Problem to work on: Beginning with the very first line, please reproduce the entries exactly through the line containing "S.camera = cam".

** Start of Data shown **

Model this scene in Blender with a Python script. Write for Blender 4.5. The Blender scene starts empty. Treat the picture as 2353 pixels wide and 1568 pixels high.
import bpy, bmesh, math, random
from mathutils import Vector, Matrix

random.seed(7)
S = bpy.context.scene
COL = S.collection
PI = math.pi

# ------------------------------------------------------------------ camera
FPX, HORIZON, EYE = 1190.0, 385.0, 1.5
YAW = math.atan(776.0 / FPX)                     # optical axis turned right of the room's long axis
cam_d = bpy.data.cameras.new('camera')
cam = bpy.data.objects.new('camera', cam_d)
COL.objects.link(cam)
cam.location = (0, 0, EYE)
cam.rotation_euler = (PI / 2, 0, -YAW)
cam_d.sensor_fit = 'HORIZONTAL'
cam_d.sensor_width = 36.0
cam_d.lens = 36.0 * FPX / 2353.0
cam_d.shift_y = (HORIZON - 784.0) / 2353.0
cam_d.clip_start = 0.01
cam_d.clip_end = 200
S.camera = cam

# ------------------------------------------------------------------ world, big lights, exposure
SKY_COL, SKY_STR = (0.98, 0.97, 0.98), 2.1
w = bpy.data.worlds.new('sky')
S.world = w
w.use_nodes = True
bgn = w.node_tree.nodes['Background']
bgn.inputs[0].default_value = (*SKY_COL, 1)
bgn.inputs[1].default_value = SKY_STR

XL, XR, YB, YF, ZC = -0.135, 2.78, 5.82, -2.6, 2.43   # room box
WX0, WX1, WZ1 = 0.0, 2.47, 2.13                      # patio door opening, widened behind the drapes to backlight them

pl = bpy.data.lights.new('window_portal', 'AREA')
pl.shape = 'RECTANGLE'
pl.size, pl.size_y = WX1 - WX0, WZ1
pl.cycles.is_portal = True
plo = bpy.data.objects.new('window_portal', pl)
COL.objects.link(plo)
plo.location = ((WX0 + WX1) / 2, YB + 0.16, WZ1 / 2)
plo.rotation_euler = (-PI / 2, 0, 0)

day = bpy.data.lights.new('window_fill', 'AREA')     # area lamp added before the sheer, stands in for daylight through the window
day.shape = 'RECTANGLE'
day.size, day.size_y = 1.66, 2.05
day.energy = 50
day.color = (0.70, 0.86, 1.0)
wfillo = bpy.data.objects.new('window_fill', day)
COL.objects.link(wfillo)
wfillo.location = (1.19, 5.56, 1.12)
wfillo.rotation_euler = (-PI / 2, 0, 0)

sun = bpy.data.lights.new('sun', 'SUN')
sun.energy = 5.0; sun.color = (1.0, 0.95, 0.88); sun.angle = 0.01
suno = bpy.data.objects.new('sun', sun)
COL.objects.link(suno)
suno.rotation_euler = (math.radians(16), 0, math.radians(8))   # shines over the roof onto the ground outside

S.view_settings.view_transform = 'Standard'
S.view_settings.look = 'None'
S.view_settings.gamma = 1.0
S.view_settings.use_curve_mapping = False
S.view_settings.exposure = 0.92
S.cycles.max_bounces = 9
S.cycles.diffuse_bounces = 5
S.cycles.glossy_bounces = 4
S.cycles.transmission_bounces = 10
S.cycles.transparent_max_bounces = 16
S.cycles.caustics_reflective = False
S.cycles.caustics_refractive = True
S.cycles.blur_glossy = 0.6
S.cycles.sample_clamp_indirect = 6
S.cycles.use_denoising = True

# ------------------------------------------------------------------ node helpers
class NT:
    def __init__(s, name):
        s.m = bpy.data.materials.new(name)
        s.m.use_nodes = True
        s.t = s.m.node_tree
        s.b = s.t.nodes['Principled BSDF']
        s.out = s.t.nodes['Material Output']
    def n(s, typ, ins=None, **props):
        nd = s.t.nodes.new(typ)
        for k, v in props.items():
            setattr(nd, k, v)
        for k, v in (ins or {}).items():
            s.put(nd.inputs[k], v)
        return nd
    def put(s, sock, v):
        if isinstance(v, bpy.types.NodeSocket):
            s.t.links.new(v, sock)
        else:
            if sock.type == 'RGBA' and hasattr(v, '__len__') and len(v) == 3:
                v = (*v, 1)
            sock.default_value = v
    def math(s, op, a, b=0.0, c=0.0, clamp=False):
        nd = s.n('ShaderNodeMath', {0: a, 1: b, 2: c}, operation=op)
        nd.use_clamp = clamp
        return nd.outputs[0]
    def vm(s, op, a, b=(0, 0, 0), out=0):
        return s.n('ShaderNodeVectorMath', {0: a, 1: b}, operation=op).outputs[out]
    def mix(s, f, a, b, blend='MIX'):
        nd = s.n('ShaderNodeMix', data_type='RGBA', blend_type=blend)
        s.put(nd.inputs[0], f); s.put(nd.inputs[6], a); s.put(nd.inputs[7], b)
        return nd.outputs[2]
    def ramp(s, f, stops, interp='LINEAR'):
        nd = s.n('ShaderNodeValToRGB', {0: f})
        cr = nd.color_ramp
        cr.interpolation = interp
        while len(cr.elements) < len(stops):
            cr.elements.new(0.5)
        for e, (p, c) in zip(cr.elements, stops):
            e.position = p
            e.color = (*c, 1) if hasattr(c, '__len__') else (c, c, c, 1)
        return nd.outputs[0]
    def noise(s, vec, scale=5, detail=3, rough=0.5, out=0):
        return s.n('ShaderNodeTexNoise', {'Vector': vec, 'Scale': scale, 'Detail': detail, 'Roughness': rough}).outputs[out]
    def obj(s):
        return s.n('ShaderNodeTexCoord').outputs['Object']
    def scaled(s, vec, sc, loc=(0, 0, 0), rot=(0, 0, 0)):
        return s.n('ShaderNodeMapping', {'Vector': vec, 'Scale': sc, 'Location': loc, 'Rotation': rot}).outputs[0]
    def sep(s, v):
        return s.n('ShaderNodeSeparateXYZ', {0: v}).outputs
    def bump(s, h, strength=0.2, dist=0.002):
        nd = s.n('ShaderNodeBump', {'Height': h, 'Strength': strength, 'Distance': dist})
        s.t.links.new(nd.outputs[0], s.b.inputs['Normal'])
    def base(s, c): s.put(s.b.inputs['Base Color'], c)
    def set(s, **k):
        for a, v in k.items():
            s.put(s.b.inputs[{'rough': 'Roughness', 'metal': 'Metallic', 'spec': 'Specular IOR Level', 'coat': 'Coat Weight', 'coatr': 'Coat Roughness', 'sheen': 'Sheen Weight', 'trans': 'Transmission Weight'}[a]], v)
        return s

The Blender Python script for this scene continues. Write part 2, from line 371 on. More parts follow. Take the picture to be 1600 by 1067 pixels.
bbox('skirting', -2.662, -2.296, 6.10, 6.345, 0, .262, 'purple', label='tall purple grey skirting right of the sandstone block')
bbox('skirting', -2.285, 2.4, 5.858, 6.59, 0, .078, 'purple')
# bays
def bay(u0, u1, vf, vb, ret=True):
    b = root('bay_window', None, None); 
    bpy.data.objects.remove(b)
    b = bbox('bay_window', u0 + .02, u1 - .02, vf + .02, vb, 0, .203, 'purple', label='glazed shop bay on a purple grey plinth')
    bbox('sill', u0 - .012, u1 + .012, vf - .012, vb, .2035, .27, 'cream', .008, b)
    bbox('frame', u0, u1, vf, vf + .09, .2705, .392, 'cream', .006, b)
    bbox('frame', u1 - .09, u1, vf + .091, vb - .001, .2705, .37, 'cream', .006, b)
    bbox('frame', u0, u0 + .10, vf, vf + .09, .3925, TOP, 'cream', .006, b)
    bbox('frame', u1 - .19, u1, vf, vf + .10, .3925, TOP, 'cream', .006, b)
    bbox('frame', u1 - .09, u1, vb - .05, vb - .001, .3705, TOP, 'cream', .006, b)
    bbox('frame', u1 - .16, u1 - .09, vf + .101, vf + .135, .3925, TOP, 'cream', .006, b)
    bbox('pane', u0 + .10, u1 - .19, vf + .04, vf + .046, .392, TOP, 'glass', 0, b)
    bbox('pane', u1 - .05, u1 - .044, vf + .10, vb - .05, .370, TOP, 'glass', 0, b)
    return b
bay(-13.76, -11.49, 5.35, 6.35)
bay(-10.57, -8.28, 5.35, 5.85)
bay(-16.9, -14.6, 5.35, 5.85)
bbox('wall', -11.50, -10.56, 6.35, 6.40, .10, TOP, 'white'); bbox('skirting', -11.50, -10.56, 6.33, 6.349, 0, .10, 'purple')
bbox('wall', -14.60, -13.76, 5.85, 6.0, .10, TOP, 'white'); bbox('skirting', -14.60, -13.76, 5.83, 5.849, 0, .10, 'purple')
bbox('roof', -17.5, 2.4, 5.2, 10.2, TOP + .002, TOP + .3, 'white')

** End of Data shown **

Correct result:
Model this scene in Blender with a Python script. Write for Blender 4.5. The Blender scene starts empty. Treat the picture as 2353 pixels wide and 1568 pixels high.
import bpy, bmesh, math, random
from mathutils import Vector, Matrix

random.seed(7)
S = bpy.context.scene
COL = S.collection
PI = math.pi

# ------------------------------------------------------------------ camera
FPX, HORIZON, EYE = 1190.0, 385.0, 1.5
YAW = math.atan(776.0 / FPX)                     # optical axis turned right of the room's long axis
cam_d = bpy.data.cameras.new('camera')
cam = bpy.data.objects.new('camera', cam_d)
COL.objects.link(cam)
cam.location = (0, 0, EYE)
cam.rotation_euler = (PI / 2, 0, -YAW)
cam_d.sensor_fit = 'HORIZONTAL'
cam_d.sensor_width = 36.0
cam_d.lens = 36.0 * FPX / 2353.0
cam_d.shift_y = (HORIZON - 784.0) / 2353.0
cam_d.clip_start = 0.01
cam_d.clip_end = 200
S.camera = cam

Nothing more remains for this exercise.